Kolkata: Despite the focus of the world on how to move pass carboniferous fuels for environmental reasons, crude oil still holds the key to the world economy as is evident from the US Iran war. NSE is going to introduce futures on crude oil from next month. NSE is now all set to introduce Brent crude futures and for this purpose it has tied up with S&P Global Energy (Platts). The trading is set to being as early as April 13.
The exchange has also secured the approval of the market regulator Sebi to offer natural gas contracts. But the date of this rollout is not yet clear. It has been said that this will happen sometime in the first quarter of the next financial year. With the launch of these two, the energy derivatives portfolio of NSE will have two important additions.
“Exchange is pleased to inform its members that having received approval from Sebi, Dated Brent Crude Oil (Platts) Futures contracts would be available for trading in the NSE commodity derivatives segment with effect from April 13, 2026,” NSE said in a statement.
WTI crude contracts
NSE already offers crude derivative contracts on West Texas Intermediate, another variety of crude oil, which is usually slightly cheaper than the more popular Brent crude.
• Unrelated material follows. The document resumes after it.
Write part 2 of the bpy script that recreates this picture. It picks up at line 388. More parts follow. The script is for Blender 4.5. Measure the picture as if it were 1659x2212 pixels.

The launch of Brent crude and natural gas futures, NSE will have a more significant presence in the energy derivatives market. In India, MCX is the more dominant of all the commodity players.
Trading in crude oil: Things to consider
According to brokerage Angel One, one needs to consider a few points before proceeding to trade in crude oil. It is a volatile market that is influenced more by geopolitics than by anything else as well as the production schedules of various countries and groups. Therefore, the following things have to be kept in mind:
Market volatility: Crude oil prices are volatile and impacted by geopolitical events and supply-demand shifts. Therefore, short-term predictions are complicated. Traders have to be updated with reliable market information.
Economic indicators: Global economic growth directly influences demand for crude oil. Therefore, one should be aware of economic indicators.
Renewable energy trends: In the long run, crude oil’s role will be diminished by the rise of renewable energy. So this trend is something one should be aware of.
Regulatory environment: One has to be aware of what the regulatory changes that Sebi introduces in this sector. Staying updated on government policies, environmental regulations and tax rules can lead to smooth trading operations.